**Exercise directions**
Restate, word for word, every line of the data.
======== Raw data ========
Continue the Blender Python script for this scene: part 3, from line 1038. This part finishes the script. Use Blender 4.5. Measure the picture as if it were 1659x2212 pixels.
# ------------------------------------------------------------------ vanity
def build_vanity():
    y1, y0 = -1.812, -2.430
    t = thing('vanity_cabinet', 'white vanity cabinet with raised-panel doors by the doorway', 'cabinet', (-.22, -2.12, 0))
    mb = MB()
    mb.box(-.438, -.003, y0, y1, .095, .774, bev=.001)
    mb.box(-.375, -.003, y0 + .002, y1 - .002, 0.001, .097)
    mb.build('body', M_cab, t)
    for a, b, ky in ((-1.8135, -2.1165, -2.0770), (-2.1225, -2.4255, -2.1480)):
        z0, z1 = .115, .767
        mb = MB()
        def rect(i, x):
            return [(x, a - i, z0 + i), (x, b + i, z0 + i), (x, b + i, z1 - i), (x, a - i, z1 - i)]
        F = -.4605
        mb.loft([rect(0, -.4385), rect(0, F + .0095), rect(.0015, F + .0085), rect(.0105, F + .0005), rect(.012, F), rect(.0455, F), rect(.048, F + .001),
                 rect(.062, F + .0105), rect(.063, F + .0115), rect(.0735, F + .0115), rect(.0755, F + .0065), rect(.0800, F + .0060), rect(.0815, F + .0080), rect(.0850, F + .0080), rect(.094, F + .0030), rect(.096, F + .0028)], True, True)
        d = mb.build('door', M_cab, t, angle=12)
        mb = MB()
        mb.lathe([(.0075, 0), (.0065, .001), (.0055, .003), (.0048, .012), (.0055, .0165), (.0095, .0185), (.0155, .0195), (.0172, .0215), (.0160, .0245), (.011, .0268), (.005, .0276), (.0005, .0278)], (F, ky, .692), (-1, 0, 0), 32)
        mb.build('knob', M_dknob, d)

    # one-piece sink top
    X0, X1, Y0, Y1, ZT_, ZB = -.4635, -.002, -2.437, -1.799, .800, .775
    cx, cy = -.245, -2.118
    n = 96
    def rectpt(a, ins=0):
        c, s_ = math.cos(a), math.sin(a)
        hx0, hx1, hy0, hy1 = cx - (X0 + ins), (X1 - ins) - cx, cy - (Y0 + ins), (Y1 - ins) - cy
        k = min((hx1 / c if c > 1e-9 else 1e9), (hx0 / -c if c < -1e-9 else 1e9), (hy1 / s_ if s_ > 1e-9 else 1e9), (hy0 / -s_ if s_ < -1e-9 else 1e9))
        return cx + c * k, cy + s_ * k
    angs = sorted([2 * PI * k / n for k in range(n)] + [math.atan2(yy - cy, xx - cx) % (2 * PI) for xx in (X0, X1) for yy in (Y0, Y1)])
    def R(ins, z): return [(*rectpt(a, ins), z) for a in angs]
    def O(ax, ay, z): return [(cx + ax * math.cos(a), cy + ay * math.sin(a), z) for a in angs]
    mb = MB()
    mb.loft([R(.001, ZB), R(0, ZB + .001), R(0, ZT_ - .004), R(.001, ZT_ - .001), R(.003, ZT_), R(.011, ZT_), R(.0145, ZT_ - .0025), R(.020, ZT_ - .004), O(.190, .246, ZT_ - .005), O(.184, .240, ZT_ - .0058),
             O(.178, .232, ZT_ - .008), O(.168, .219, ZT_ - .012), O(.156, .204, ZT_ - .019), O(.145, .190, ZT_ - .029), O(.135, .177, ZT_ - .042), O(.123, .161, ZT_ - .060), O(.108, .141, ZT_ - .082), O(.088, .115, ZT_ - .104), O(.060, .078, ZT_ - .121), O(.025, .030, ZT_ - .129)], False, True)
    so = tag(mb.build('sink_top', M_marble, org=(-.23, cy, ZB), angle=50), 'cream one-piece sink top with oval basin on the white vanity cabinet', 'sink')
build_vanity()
========
**Solution for this task**
Continue the Blender Python script for this scene: part 3, from line 1038. This part finishes the script. Use Blender 4.5. Measure the picture as if it were 1659x2212 pixels.
# ------------------------------------------------------------------ vanity
def build_vanity():
    y1, y0 = -1.812, -2.430
    t = thing('vanity_cabinet', 'white vanity cabinet with raised-panel doors by the doorway', 'cabinet', (-.22, -2.12, 0))
    mb = MB()
    mb.box(-.438, -.003, y0, y1, .095, .774, bev=.001)
    mb.box(-.375, -.003, y0 + .002, y1 - .002, 0.001, .097)
    mb.build('body', M_cab, t)
    for a, b, ky in ((-1.8135, -2.1165, -2.0770), (-2.1225, -2.4255, -2.1480)):
        z0, z1 = .115, .767
        mb = MB()
        def rect(i, x):
            return [(x, a - i, z0 + i), (x, b + i, z0 + i), (x, b + i, z1 - i), (x, a - i, z1 - i)]
        F = -.4605
        mb.loft([rect(0, -.4385), rect(0, F + .0095), rect(.0015, F + .0085), rect(.0105, F + .0005), rect(.012, F), rect(.0455, F), rect(.048, F + .001),
                 rect(.062, F + .0105), rect(.063, F + .0115), rect(.0735, F + .0115), rect(.0755, F + .0065), rect(.0800, F + .0060), rect(.0815, F + .0080), rect(.0850, F + .0080), rect(.094, F + .0030), rect(.096, F + .0028)], True, True)
        d = mb.build('door', M_cab, t, angle=12)
        mb = MB()
        mb.lathe([(.0075, 0), (.0065, .001), (.0055, .003), (.0048, .012), (.0055, .0165), (.0095, .0185), (.0155, .0195), (.0172, .0215), (.0160, .0245), (.011, .0268), (.005, .0276), (.0005, .0278)], (F, ky, .692), (-1, 0, 0), 32)
        mb.build('knob', M_dknob, d)

    # one-piece sink top
    X0, X1, Y0, Y1, ZT_, ZB = -.4635, -.002, -2.437, -1.799, .800, .775
    cx, cy = -.245, -2.118
    n = 96
    def rectpt(a, ins=0):
        c, s_ = math.cos(a), math.sin(a)
        hx0, hx1, hy0, hy1 = cx - (X0 + ins), (X1 - ins) - cx, cy - (Y0 + ins), (Y1 - ins) - cy
        k = min((hx1 / c if c > 1e-9 else 1e9), (hx0 / -c if c < -1e-9 else 1e9), (hy1 / s_ if s_ > 1e-9 else 1e9), (hy0 / -s_ if s_ < -1e-9 else 1e9))
        return cx + c * k, cy + s_ * k
    angs = sorted([2 * PI * k / n for k in range(n)] + [math.atan2(yy - cy, xx - cx) % (2 * PI) for xx in (X0, X1) for yy in (Y0, Y1)])
    def R(ins, z): return [(*rectpt(a, ins), z) for a in angs]
    def O(ax, ay, z): return [(cx + ax * math.cos(a), cy + ay * math.sin(a), z) for a in angs]
    mb = MB()
    mb.loft([R(.001, ZB), R(0, ZB + .001), R(0, ZT_ - .004), R(.001, ZT_ - .001), R(.003, ZT_), R(.011, ZT_), R(.0145, ZT_ - .0025), R(.020, ZT_ - .004), O(.190, .246, ZT_ - .005), O(.184, .240, ZT_ - .0058),
             O(.178, .232, ZT_ - .008), O(.168, .219, ZT_ - .012), O(.156, .204, ZT_ - .019), O(.145, .190, ZT_ - .029), O(.135, .177, ZT_ - .042), O(.123, .161, ZT_ - .060), O(.108, .141, ZT_ - .082), O(.088, .115, ZT_ - .104), O(.060, .078, ZT_ - .121), O(.025, .030, ZT_ - .129)], False, True)
    so = tag(mb.build('sink_top', M_marble, org=(-.23, cy, ZB), angle=50), 'cream one-piece sink top with oval basin on the white vanity cabinet', 'sink')
build_vanity()